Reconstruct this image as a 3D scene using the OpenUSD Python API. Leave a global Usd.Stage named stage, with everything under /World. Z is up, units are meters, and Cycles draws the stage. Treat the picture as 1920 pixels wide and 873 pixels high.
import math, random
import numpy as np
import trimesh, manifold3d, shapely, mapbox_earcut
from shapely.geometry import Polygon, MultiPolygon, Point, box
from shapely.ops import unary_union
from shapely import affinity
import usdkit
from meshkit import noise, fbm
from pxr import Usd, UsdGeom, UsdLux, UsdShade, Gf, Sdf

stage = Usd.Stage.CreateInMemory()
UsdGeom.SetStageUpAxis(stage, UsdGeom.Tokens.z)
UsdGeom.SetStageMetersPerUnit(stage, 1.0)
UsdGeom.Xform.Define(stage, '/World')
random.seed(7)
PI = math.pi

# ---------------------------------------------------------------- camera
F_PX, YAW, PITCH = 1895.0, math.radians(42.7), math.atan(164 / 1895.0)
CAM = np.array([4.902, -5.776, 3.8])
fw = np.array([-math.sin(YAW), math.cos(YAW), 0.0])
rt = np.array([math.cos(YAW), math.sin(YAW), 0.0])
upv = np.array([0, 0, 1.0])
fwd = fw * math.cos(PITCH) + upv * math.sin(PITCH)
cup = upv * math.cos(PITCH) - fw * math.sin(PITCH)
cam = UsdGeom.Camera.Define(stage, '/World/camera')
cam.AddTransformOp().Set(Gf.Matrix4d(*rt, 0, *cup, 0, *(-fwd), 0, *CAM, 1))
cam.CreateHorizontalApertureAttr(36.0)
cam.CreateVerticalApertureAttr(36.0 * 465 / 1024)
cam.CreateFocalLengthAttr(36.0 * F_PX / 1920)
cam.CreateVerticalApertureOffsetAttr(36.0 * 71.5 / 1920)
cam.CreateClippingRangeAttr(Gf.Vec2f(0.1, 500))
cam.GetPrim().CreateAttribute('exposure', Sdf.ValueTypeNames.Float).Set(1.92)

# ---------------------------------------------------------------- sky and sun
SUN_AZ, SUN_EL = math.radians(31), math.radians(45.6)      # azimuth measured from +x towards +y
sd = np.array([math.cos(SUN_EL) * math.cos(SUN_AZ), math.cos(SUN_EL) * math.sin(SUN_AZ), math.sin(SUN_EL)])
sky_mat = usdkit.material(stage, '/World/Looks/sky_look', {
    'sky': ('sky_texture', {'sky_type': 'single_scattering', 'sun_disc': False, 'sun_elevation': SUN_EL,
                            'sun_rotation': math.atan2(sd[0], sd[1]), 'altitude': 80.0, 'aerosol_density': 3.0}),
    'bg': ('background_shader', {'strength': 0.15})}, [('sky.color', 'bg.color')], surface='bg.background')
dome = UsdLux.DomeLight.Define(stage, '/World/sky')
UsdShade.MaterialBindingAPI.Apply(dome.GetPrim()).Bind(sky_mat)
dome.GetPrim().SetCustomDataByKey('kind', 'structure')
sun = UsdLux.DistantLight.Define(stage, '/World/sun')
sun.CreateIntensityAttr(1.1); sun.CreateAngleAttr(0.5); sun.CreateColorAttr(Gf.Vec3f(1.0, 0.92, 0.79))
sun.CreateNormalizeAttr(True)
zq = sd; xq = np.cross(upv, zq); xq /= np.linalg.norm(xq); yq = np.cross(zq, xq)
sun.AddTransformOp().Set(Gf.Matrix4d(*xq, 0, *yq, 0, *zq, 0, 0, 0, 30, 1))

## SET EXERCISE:
Write the whole listing out again. Keep every line exactly as it is.

## OUTPUT:
Reconstruct this image as a 3D scene using the OpenUSD Python API. Leave a global Usd.Stage named stage, with everything under /World. Z is up, units are meters, and Cycles draws the stage. Treat the picture as 1920 pixels wide and 873 pixels high.
import math, random
import numpy as np
import trimesh, manifold3d, shapely, mapbox_earcut
from shapely.geometry import Polygon, MultiPolygon, Point, box
from shapely.ops import unary_union
from shapely import affinity
import usdkit
from meshkit import noise, fbm
from pxr import Usd, UsdGeom, UsdLux, UsdShade, Gf, Sdf

stage = Usd.Stage.CreateInMemory()
UsdGeom.SetStageUpAxis(stage, UsdGeom.Tokens.z)
UsdGeom.SetStageMetersPerUnit(stage, 1.0)
UsdGeom.Xform.Define(stage, '/World')
random.seed(7)
PI = math.pi

# ---------------------------------------------------------------- camera
F_PX, YAW, PITCH = 1895.0, math.radians(42.7), math.atan(164 / 1895.0)
CAM = np.array([4.902, -5.776, 3.8])
fw = np.array([-math.sin(YAW), math.cos(YAW), 0.0])
rt = np.array([math.cos(YAW), math.sin(YAW), 0.0])
upv = np.array([0, 0, 1.0])
fwd = fw * math.cos(PITCH) + upv * math.sin(PITCH)
cup = upv * math.cos(PITCH) - fw * math.sin(PITCH)
cam = UsdGeom.Camera.Define(stage, '/World/camera')
cam.AddTransformOp().Set(Gf.Matrix4d(*rt, 0, *cup, 0, *(-fwd), 0, *CAM, 1))
cam.CreateHorizontalApertureAttr(36.0)
cam.CreateVerticalApertureAttr(36.0 * 465 / 1024)
cam.CreateFocalLengthAttr(36.0 * F_PX / 1920)
cam.CreateVerticalApertureOffsetAttr(36.0 * 71.5 / 1920)
cam.CreateClippingRangeAttr(Gf.Vec2f(0.1, 500))
cam.GetPrim().CreateAttribute('exposure', Sdf.ValueTypeNames.Float).Set(1.92)

# ---------------------------------------------------------------- sky and sun
SUN_AZ, SUN_EL = math.radians(31), math.radians(45.6)      # azimuth measured from +x towards +y
sd = np.array([math.cos(SUN_EL) * math.cos(SUN_AZ), math.cos(SUN_EL) * math.sin(SUN_AZ), math.sin(SUN_EL)])
sky_mat = usdkit.material(stage, '/World/Looks/sky_look', {
    'sky': ('sky_texture', {'sky_type': 'single_scattering', 'sun_disc': False, 'sun_elevation': SUN_EL,
                            'sun_rotation': math.atan2(sd[0], sd[1]), 'altitude': 80.0, 'aerosol_density': 3.0}),
    'bg': ('background_shader', {'strength': 0.15})}, [('sky.color', 'bg.color')], surface='bg.background')
dome = UsdLux.DomeLight.Define(stage, '/World/sky')
UsdShade.MaterialBindingAPI.Apply(dome.GetPrim()).Bind(sky_mat)
dome.GetPrim().SetCustomDataByKey('kind', 'structure')
sun = UsdLux.DistantLight.Define(stage, '/World/sun')
sun.CreateIntensityAttr(1.1); sun.CreateAngleAttr(0.5); sun.CreateColorAttr(Gf.Vec3f(1.0, 0.92, 0.79))
sun.CreateNormalizeAttr(True)
zq = sd; xq = np.cross(upv, zq); xq /= np.linalg.norm(xq); yq = np.cross(zq, xq)
sun.AddTransformOp().Set(Gf.Matrix4d(*xq, 0, *yq, 0, *zq, 0, 0, 0, 30, 1))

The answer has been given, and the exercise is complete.